### TASK REQUIREMENTS
Set down the listing below verbatim, but only from its first line through the line containing "8).build('hook', 'grey', r, smooth=True)".

━━━━━ GIVEN INFORMATION ━━━━━

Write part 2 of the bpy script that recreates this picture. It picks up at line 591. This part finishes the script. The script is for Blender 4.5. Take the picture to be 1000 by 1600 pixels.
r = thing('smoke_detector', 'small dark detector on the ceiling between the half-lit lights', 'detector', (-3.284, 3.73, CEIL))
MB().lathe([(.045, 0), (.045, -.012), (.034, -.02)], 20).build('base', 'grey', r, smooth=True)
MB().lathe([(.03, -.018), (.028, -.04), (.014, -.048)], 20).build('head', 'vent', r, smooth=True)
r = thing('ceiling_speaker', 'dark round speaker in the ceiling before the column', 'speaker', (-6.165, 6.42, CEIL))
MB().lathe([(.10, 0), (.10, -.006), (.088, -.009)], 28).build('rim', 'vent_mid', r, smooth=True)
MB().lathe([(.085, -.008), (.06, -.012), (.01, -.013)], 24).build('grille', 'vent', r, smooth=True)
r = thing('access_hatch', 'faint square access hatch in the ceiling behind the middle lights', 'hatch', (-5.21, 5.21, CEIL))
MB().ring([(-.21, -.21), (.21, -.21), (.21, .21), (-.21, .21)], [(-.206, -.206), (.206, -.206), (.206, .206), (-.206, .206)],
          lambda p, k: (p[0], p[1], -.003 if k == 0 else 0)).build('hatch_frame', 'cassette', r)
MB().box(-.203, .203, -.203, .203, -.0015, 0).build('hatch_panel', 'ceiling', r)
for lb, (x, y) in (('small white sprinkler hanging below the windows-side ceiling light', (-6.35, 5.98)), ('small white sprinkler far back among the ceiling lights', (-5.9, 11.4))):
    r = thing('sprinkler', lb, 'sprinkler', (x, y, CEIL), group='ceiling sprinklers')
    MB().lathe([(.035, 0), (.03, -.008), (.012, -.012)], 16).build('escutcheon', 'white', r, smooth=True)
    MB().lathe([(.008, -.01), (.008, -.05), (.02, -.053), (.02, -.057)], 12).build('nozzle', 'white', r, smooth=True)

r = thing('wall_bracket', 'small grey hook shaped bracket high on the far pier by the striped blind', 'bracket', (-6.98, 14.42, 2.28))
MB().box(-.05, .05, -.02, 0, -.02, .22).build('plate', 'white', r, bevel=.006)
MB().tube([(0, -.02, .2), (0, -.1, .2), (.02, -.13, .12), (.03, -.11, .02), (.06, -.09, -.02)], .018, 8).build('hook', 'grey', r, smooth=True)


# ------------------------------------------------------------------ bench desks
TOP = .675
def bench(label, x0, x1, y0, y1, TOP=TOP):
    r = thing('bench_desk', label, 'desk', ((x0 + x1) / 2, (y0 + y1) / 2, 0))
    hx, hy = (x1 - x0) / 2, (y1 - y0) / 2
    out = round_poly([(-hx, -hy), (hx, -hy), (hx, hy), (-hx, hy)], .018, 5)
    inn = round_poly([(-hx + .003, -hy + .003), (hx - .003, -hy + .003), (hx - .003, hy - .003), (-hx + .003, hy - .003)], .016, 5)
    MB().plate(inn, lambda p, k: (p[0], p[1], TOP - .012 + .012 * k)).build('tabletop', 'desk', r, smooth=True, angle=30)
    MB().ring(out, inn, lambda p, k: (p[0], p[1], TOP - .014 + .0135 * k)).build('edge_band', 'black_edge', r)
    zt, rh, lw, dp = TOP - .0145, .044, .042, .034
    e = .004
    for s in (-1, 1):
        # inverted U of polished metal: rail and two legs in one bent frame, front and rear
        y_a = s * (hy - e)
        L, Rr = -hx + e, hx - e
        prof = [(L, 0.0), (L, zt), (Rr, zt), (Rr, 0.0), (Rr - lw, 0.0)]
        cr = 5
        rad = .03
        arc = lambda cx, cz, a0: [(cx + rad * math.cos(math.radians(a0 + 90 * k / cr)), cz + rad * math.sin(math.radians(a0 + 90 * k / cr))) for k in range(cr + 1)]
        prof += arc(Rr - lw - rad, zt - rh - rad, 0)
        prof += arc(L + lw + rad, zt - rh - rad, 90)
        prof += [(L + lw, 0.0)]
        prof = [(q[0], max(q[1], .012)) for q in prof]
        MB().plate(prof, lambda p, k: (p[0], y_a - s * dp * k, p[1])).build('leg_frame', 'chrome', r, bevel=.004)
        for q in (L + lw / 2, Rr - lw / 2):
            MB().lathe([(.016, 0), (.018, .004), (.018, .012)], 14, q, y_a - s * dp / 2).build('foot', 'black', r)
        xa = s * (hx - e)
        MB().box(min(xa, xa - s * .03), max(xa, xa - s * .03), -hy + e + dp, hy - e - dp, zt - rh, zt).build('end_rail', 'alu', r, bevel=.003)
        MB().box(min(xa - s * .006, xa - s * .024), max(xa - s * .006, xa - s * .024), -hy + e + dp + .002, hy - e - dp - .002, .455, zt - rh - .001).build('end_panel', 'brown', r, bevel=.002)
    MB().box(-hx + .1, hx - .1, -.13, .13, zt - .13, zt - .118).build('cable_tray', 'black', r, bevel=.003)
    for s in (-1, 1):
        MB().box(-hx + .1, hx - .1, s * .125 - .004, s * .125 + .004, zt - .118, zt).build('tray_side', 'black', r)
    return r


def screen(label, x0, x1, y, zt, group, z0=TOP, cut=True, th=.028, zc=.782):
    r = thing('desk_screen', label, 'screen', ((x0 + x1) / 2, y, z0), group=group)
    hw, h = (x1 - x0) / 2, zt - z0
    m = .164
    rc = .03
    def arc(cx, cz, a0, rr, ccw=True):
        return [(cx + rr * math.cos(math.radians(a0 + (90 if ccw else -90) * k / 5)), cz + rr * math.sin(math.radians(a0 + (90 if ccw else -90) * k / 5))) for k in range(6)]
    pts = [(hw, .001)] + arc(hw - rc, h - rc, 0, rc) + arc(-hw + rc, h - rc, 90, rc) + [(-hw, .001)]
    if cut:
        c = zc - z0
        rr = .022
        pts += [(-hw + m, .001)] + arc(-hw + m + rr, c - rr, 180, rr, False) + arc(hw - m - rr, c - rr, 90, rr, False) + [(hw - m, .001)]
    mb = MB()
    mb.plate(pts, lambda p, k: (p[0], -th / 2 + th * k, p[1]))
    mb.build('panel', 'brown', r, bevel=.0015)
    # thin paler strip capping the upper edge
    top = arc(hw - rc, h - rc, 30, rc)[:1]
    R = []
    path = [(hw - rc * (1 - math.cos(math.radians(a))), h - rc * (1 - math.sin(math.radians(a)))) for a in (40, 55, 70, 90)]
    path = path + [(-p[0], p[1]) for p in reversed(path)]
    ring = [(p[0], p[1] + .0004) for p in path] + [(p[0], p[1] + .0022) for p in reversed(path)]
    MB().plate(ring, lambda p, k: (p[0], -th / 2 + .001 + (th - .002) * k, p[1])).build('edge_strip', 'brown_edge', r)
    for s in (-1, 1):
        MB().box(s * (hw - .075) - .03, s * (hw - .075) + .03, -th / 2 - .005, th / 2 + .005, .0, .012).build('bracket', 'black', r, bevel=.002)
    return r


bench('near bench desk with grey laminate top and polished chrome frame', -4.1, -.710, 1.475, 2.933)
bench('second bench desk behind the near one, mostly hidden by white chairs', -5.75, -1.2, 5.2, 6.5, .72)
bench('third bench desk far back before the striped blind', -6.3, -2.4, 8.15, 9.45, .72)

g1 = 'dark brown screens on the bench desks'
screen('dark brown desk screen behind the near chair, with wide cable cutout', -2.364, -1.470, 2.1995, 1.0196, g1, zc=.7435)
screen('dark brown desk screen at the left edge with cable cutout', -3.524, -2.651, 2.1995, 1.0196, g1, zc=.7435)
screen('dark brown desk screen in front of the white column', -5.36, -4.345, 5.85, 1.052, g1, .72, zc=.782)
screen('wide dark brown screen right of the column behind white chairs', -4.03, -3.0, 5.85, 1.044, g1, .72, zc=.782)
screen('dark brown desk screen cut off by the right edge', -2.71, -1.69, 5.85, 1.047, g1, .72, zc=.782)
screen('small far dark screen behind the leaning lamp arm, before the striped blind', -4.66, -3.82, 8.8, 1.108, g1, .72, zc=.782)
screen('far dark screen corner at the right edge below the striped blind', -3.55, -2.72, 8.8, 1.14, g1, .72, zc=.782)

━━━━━

### REPLY TO THE EXERCISE
Write part 2 of the bpy script that recreates this picture. It picks up at line 591. This part finishes the script. The script is for Blender 4.5. Take the picture to be 1000 by 1600 pixels.
r = thing('smoke_detector', 'small dark detector on the ceiling between the half-lit lights', 'detector', (-3.284, 3.73, CEIL))
MB().lathe([(.045, 0), (.045, -.012), (.034, -.02)], 20).build('base', 'grey', r, smooth=True)
MB().lathe([(.03, -.018), (.028, -.04), (.014, -.048)], 20).build('head', 'vent', r, smooth=True)
r = thing('ceiling_speaker', 'dark round speaker in the ceiling before the column', 'speaker', (-6.165, 6.42, CEIL))
MB().lathe([(.10, 0), (.10, -.006), (.088, -.009)], 28).build('rim', 'vent_mid', r, smooth=True)
MB().lathe([(.085, -.008), (.06, -.012), (.01, -.013)], 24).build('grille', 'vent', r, smooth=True)
r = thing('access_hatch', 'faint square access hatch in the ceiling behind the middle lights', 'hatch', (-5.21, 5.21, CEIL))
MB().ring([(-.21, -.21), (.21, -.21), (.21, .21), (-.21, .21)], [(-.206, -.206), (.206, -.206), (.206, .206), (-.206, .206)],
          lambda p, k: (p[0], p[1], -.003 if k == 0 else 0)).build('hatch_frame', 'cassette', r)
MB().box(-.203, .203, -.203, .203, -.0015, 0).build('hatch_panel', 'ceiling', r)
for lb, (x, y) in (('small white sprinkler hanging below the windows-side ceiling light', (-6.35, 5.98)), ('small white sprinkler far back among the ceiling lights', (-5.9, 11.4))):
    r = thing('sprinkler', lb, 'sprinkler', (x, y, CEIL), group='ceiling sprinklers')
    MB().lathe([(.035, 0), (.03, -.008), (.012, -.012)], 16).build('escutcheon', 'white', r, smooth=True)
    MB().lathe([(.008, -.01), (.008, -.05), (.02, -.053), (.02, -.057)], 12).build('nozzle', 'white', r, smooth=True)

r = thing('wall_bracket', 'small grey hook shaped bracket high on the far pier by the striped blind', 'bracket', (-6.98, 14.42, 2.28))
MB().box(-.05, .05, -.02, 0, -.02, .22).build('plate', 'white', r, bevel=.006)
MB().tube([(0, -.02, .2), (0, -.1, .2), (.02, -.13, .12), (.03, -.11, .02), (.06, -.09, -.02)], .018, 8).build('hook', 'grey', r, smooth=True)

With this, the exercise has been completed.